__DIRECTIONS__
Will you return, word for word, only the lines from the top of the data below down to and including the one with "import numpy as np"?

__PROVIDED DATA__
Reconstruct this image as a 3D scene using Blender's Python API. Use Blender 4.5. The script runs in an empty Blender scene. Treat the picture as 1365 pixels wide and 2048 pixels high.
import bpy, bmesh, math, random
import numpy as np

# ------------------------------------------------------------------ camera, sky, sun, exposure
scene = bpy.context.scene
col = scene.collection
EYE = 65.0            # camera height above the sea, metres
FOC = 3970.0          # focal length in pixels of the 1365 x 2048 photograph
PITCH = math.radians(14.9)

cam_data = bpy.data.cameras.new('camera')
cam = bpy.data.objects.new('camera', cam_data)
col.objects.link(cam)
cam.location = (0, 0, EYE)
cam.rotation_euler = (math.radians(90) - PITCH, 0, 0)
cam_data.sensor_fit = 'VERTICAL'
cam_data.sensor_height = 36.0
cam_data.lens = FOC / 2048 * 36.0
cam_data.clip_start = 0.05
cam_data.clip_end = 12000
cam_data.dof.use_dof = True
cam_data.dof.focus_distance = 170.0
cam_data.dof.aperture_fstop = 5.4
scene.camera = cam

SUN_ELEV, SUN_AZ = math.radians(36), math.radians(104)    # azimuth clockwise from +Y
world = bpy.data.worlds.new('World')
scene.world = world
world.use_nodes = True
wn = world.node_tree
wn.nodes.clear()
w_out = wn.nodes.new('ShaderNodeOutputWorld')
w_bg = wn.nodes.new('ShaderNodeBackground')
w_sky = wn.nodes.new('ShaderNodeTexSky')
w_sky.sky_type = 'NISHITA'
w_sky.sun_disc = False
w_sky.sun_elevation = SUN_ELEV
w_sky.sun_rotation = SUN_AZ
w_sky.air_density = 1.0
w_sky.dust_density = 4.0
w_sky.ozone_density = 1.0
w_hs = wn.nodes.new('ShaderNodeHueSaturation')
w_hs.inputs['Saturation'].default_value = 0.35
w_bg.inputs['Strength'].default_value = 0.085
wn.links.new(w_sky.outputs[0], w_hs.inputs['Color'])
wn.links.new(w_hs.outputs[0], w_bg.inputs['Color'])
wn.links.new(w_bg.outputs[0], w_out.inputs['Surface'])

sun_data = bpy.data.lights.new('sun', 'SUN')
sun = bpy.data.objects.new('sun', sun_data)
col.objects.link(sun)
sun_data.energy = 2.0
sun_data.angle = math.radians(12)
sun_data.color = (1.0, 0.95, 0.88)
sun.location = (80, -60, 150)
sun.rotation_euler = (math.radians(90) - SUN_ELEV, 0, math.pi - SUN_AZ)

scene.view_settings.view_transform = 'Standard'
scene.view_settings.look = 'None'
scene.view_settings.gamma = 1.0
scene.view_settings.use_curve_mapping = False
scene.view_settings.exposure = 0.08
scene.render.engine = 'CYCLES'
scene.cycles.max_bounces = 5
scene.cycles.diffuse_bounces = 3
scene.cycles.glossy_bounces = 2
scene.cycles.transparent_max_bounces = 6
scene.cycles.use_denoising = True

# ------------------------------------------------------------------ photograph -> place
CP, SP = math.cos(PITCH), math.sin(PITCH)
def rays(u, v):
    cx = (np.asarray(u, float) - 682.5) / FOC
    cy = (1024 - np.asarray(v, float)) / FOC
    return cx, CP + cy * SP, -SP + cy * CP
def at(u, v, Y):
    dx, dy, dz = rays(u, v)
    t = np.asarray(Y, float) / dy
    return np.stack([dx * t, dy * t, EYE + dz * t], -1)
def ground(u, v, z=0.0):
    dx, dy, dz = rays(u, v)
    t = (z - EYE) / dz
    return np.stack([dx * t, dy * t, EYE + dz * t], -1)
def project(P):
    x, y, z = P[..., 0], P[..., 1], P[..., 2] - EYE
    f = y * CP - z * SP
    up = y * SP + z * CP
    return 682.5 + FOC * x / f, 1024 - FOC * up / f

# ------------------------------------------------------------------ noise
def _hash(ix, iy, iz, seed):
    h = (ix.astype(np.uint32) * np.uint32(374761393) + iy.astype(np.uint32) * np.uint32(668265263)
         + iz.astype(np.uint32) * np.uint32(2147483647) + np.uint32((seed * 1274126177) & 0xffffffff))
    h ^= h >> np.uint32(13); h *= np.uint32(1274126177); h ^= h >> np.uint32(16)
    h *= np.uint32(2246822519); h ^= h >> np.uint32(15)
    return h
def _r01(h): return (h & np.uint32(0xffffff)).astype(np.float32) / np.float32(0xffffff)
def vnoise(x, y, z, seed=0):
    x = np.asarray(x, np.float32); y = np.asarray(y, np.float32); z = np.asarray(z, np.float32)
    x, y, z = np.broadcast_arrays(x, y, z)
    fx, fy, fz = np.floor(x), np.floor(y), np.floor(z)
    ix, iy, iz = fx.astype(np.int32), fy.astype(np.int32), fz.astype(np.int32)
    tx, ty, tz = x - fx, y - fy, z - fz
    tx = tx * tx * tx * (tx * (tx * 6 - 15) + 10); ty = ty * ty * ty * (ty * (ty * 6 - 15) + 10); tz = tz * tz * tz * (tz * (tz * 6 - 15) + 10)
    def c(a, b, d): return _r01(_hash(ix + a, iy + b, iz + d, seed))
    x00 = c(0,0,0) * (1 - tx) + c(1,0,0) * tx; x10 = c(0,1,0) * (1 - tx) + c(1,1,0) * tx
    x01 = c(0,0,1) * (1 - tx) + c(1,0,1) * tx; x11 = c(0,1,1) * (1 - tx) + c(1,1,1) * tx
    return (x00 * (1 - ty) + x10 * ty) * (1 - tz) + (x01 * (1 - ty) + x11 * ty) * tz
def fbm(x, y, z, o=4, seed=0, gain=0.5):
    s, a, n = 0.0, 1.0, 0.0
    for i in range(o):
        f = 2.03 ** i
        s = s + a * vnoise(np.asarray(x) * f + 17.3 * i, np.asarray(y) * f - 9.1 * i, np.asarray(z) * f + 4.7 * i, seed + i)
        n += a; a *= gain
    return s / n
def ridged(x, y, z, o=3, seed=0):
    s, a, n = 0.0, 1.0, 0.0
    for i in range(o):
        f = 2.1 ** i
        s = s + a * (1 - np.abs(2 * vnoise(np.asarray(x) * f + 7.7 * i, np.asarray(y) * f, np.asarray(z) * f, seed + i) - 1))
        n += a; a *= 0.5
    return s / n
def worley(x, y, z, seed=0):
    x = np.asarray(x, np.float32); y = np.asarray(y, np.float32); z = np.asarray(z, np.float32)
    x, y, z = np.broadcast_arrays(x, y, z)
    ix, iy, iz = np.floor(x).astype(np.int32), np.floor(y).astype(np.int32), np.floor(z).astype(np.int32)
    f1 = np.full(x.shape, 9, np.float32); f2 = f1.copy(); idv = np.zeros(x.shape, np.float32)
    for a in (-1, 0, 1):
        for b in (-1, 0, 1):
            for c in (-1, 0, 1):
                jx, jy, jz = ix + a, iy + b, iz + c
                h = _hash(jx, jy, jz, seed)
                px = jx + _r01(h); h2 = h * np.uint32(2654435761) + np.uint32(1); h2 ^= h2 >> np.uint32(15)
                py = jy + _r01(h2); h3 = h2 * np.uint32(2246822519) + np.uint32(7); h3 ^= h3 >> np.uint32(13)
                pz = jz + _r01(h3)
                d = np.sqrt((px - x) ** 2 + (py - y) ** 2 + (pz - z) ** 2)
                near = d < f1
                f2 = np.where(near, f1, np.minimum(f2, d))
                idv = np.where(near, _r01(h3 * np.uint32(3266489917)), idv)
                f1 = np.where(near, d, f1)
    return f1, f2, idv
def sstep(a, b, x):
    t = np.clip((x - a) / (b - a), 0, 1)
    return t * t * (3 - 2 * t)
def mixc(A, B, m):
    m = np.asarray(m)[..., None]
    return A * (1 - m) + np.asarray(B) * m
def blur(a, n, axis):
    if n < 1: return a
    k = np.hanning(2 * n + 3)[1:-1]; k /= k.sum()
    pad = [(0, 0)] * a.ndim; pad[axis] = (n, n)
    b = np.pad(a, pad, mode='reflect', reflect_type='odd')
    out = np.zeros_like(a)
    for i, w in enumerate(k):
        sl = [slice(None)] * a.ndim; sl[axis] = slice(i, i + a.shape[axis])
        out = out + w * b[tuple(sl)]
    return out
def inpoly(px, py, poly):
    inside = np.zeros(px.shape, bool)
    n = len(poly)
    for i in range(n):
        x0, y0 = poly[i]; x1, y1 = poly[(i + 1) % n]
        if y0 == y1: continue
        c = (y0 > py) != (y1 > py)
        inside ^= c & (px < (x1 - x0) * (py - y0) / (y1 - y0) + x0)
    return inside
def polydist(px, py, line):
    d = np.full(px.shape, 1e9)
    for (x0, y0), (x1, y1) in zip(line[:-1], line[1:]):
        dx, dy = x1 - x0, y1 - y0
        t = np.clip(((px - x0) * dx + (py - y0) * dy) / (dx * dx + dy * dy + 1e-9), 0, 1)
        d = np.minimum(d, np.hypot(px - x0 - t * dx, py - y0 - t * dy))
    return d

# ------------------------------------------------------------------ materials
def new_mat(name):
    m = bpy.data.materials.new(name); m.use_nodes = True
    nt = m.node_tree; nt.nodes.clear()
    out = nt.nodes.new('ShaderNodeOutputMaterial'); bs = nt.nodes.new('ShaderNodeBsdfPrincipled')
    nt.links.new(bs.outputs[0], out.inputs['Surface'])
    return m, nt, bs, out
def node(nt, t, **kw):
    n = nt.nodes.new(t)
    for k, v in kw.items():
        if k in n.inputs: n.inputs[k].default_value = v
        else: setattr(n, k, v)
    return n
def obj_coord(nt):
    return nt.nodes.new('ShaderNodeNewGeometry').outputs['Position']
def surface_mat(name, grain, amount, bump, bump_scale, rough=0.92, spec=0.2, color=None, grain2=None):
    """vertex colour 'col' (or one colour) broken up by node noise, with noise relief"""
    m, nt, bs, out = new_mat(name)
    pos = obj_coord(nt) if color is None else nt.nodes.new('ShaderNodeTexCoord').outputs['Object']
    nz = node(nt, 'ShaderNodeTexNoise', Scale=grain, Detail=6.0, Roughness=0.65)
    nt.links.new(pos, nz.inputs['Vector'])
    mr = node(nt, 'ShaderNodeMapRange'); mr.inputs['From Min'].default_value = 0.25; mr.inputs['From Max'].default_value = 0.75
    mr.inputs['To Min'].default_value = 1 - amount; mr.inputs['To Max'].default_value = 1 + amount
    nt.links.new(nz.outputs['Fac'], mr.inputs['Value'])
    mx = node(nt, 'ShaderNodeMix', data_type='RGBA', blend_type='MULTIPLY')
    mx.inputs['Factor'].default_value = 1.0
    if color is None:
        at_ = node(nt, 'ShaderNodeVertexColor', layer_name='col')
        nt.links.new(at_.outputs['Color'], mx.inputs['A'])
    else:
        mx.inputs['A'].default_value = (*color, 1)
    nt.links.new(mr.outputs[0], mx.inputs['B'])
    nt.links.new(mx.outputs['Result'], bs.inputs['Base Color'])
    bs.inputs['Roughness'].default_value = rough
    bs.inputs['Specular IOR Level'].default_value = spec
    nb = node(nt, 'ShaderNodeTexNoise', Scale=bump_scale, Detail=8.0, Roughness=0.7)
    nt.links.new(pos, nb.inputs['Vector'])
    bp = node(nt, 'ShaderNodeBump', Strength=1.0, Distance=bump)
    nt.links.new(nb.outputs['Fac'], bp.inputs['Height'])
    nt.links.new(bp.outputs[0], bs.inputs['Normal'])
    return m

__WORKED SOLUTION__
Reconstruct this image as a 3D scene using Blender's Python API. Use Blender 4.5. The script runs in an empty Blender scene. Treat the picture as 1365 pixels wide and 2048 pixels high.
import bpy, bmesh, math, random
import numpy as np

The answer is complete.